I met so many kinds of people throughout life because the constant moving, absorbing different personalities, upbringings, and colors. I learned white people at an early age, which is as it sounds, but that was when I learned to be embarrassed of myself, when not comparing myself to my real family, feeling like the odd one out, like “my mom’s son”.
White people talked, acted, ate, joked, dressed different and went to church different. Their families and perceptions were different; their homes looked like small buildings. Before this new kind of white people, I only knew the poor ones. You know when you’re a kid and meet a few people that have the same characteristics, so you unknowingly blanket all like that, like “why do they…” statements.
Ironically we do it with more venomous as adults.
This was around the time I used to run the streets with no socks and shoes, to run faster, racing and playing killer man. Then I went to a suburban foster home and taking my shoes off to play wasn’t normal, along with eating the school food nor my thick wool colorful sweaters. I was an alien again, until I beat “their fastest” person and in a blink of an eye, I was the new cool fast black kid. Accepted again, for what I could do, see the theme? One day, I was invited to play smear the queer, I said no, I’ll watch, and then I was like oh! that’s killer man and played. It was either same game different name, or same name, different way in suburbs.
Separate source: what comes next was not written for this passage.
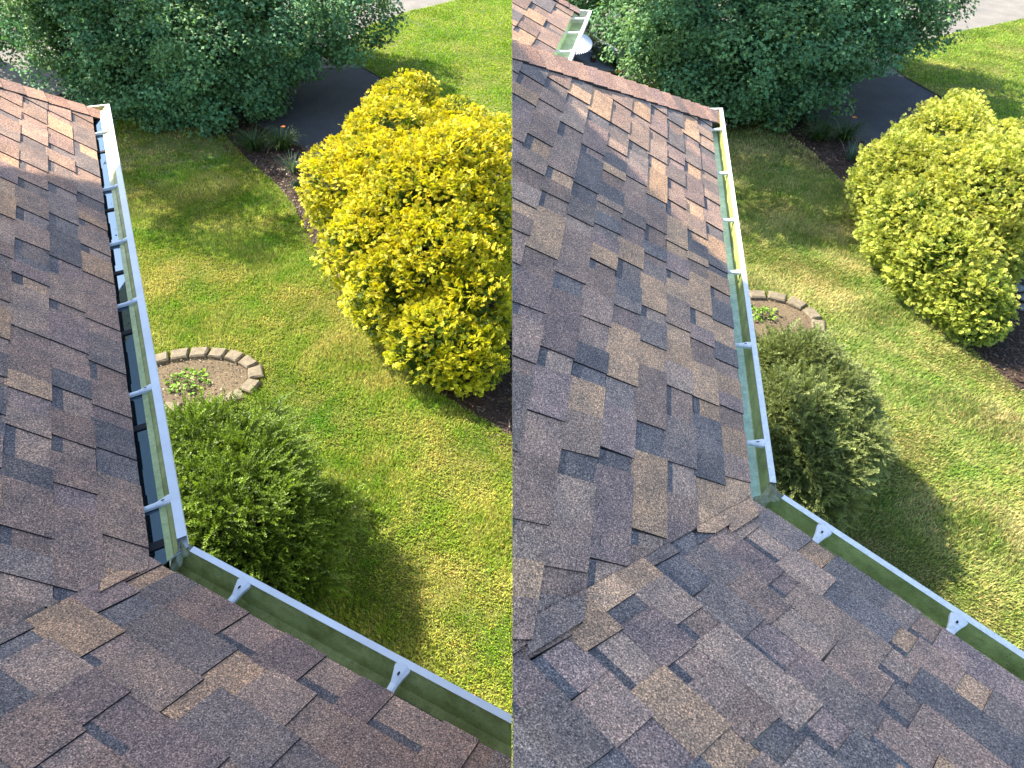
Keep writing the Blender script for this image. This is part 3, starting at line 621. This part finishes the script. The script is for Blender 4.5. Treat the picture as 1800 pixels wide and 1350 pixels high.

Even black people were different. The foster family I lived with had a son I saw in roller blades, with some pink specs. I’d never seen a black dude in tight jean shorts in rollerblades. I still see that vividly, sheesh!
What I noticed so fast was cultural differences, questions I never had answers to or considered. Why am I in foster care, what did my mom do, why wasn’t I with my real family. Because everyone was good except my mom, it’s not like my family had despot drug addicts and poverty. They all had homes. Trying to assert that didn’t make sense to them, then not me. I saw people think but not say what I thought too. They didn’t want me, a consistent theme no matter where I went, no matter who I chose to be, no matter what thoughts I tried to block and no matter what I kept myself from saying and doing, I was just too much!
I have so many years and situations I’ve blocked out or forgotten. But I remember when I didn’t feel a part of my family any longer. It’s when my grandpa died and I was away in a foster home, he loved me like my mom did. That was the worst day and news because at that time I felt officially no ones. I held onto the one day a year I consistently went around my family on Thanksgiving; that’s all I had left as far as feeling like family.